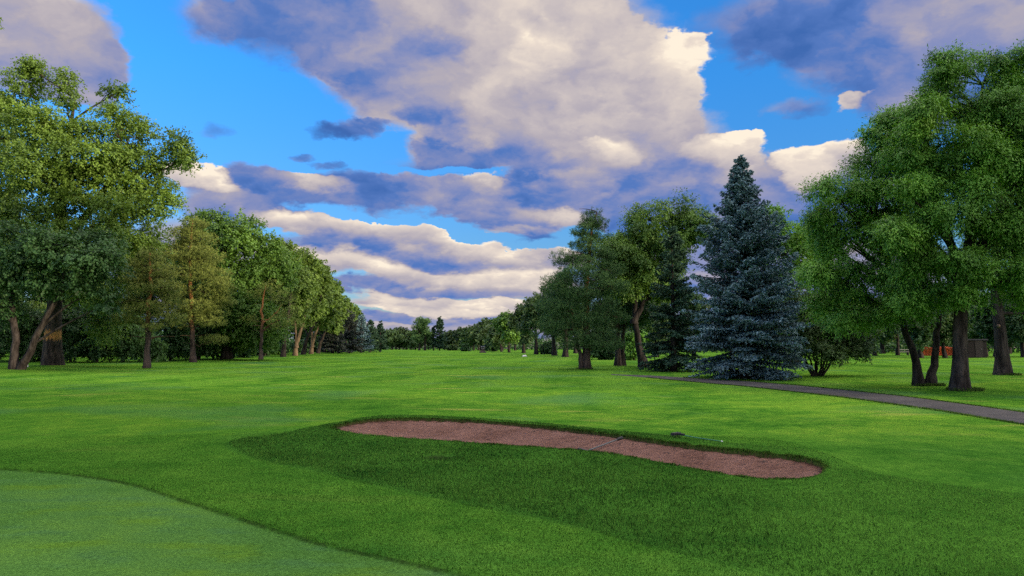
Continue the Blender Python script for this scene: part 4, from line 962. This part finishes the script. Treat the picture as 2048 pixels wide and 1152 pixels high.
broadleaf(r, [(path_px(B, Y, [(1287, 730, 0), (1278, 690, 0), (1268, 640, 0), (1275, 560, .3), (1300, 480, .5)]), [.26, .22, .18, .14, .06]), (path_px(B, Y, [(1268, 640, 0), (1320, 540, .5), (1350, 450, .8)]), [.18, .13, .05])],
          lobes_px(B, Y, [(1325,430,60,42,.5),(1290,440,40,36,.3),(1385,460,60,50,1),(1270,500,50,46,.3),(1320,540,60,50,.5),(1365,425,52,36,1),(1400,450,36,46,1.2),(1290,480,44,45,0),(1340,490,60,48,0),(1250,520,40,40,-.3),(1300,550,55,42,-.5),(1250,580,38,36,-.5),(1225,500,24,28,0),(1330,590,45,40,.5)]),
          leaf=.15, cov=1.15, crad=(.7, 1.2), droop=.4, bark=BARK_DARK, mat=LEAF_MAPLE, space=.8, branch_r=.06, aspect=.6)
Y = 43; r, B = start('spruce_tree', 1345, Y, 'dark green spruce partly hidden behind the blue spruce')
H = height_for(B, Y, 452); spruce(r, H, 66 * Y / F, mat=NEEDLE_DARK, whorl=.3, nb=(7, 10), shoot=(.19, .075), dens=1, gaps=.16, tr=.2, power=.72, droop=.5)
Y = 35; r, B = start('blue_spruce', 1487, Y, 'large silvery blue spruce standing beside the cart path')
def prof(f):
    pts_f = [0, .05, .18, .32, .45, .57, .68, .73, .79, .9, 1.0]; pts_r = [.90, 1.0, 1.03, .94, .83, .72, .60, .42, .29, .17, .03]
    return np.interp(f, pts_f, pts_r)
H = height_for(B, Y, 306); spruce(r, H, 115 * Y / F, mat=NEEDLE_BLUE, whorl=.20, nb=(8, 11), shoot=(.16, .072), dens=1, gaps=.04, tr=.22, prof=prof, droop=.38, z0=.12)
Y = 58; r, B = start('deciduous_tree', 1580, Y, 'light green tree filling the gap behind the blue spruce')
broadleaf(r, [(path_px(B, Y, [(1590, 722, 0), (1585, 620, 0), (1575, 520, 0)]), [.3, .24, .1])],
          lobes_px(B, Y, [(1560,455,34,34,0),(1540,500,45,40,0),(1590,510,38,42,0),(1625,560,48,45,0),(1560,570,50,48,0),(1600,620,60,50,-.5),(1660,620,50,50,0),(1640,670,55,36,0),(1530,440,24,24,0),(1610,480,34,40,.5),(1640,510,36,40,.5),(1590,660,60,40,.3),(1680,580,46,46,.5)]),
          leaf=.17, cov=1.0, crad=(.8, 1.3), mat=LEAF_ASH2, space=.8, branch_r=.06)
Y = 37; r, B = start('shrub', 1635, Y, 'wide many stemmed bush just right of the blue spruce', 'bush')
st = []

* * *

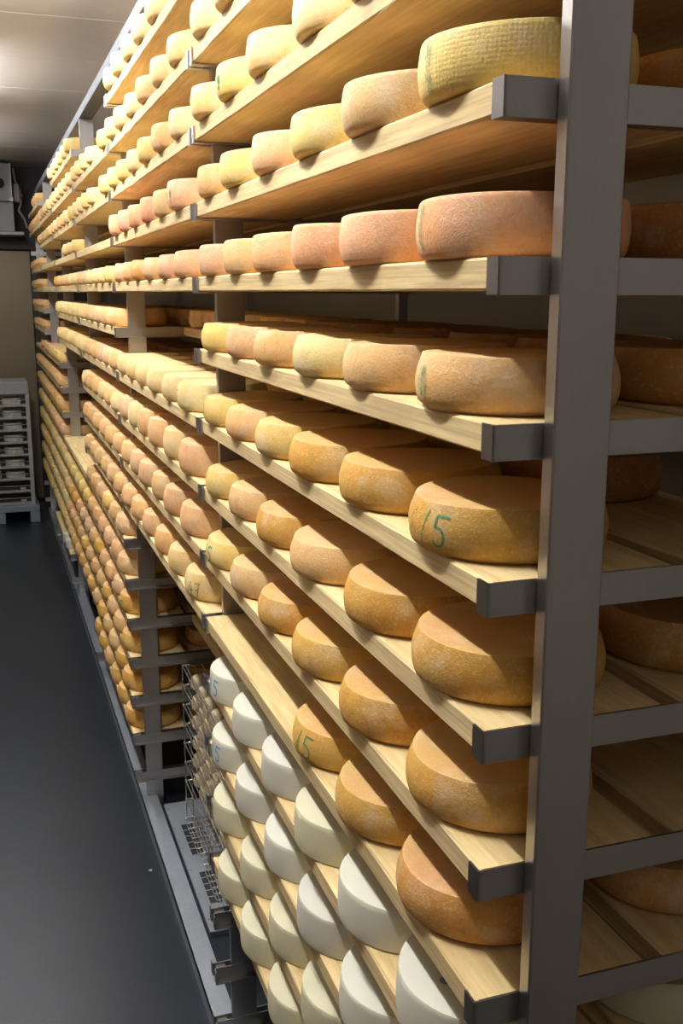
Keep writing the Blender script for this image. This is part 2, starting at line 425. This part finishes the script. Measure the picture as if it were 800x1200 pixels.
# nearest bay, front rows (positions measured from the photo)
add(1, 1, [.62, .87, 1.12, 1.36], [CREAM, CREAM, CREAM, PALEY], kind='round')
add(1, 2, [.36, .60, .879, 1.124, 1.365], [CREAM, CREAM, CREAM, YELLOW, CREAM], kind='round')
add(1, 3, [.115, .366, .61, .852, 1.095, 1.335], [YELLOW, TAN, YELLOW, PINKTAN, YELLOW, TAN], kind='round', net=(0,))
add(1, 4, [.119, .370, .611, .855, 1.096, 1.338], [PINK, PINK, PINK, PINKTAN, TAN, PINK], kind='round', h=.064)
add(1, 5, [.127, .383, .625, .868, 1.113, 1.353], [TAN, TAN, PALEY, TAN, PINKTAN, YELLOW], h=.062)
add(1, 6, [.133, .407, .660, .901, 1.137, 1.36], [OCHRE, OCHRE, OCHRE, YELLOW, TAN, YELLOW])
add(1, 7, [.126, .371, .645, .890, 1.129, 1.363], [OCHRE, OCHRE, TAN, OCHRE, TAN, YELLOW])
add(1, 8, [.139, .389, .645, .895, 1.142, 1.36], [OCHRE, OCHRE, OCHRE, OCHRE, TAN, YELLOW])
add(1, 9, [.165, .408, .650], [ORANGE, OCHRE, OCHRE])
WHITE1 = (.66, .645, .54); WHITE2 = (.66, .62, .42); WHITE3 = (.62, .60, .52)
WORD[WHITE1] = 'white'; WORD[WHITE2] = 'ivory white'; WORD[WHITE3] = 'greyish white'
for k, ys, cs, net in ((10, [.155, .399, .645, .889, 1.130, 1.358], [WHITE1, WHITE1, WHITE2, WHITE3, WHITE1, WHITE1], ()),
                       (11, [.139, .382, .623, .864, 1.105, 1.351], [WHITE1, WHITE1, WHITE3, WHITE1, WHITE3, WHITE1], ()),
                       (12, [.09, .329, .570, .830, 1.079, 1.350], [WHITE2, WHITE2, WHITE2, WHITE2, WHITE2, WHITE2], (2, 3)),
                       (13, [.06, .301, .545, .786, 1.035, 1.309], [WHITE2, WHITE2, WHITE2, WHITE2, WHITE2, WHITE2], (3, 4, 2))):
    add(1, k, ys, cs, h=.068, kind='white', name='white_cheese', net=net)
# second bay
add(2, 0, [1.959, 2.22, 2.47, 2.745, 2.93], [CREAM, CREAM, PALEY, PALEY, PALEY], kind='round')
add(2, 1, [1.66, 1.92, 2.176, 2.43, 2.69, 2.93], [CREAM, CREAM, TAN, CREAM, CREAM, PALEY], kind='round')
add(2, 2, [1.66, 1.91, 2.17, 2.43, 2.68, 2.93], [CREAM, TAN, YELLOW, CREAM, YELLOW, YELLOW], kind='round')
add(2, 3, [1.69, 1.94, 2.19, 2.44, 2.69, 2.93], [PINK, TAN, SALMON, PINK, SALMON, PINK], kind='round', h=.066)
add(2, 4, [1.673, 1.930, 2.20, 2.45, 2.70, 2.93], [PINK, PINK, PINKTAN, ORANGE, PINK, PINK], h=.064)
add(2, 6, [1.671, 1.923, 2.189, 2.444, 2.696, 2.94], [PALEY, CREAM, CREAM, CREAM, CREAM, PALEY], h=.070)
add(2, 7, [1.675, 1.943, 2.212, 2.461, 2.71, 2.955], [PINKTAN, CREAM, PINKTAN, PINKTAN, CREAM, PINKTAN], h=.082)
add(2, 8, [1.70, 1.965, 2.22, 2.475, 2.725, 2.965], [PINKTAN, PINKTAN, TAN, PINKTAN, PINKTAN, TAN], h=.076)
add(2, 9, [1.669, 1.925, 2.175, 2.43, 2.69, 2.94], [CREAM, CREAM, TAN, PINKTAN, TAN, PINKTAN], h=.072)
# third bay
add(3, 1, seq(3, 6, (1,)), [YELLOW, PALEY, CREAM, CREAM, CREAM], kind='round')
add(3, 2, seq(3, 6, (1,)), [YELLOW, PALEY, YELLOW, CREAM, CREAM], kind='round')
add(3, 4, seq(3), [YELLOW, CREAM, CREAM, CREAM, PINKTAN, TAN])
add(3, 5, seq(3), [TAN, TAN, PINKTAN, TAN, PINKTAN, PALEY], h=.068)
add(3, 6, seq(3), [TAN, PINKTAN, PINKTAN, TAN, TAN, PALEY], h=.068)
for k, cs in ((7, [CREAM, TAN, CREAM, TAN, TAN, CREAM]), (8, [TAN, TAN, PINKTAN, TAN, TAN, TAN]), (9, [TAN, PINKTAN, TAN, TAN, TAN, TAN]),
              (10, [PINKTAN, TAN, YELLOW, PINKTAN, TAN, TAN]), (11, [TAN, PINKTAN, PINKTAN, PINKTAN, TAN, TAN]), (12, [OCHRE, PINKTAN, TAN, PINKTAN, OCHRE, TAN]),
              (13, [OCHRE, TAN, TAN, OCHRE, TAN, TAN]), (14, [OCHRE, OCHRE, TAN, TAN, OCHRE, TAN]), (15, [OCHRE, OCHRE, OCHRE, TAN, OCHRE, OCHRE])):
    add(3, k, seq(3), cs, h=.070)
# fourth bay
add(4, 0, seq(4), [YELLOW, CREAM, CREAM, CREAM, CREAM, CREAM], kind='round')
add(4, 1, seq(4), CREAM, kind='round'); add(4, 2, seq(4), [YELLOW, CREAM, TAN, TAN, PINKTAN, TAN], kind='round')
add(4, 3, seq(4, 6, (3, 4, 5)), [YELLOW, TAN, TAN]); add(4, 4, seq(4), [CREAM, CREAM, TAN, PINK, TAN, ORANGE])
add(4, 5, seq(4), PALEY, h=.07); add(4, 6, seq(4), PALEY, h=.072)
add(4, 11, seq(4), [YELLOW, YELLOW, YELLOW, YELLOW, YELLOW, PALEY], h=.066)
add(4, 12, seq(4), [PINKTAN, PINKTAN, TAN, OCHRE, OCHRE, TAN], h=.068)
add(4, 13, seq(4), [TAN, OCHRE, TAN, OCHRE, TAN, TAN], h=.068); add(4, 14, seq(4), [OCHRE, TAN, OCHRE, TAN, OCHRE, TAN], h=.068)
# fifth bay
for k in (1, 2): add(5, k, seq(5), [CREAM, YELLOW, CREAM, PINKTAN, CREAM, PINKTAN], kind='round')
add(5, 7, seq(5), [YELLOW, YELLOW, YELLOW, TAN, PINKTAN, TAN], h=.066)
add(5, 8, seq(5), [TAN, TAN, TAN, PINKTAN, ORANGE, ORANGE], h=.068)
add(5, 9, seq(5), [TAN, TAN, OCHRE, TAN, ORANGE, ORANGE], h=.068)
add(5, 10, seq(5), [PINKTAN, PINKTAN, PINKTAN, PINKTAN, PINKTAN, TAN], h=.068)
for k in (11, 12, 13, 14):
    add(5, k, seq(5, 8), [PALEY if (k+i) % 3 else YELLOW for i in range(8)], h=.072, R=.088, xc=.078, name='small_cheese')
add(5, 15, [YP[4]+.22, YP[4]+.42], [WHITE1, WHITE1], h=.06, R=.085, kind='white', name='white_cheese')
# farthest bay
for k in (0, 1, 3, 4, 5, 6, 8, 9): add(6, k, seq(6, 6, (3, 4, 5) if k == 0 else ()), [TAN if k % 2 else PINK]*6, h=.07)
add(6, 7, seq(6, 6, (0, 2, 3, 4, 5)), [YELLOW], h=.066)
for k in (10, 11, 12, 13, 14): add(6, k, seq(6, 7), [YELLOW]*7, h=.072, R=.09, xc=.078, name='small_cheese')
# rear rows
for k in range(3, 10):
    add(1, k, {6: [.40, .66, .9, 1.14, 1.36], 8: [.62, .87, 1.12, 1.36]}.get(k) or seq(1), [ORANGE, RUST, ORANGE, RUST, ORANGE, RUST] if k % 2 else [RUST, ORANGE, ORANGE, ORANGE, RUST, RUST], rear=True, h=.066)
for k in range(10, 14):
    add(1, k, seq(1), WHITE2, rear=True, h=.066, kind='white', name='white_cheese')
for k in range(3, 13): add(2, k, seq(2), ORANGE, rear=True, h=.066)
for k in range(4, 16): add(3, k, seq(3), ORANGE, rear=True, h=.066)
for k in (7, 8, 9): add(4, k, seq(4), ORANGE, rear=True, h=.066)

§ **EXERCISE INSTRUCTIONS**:
In the listing above, locate the line with "seq(3), ORANGE, rear=True, h=.066)" and the line with "seq(4), ORANGE, rear=True, h=.066)", then extract exactly those lines and every line between them, and nothing more.

§ **EXERCISE ANSWER**:
for k in range(4, 16): add(3, k, seq(3), ORANGE, rear=True, h=.066)
for k in (7, 8, 9): add(4, k, seq(4), ORANGE, rear=True, h=.066)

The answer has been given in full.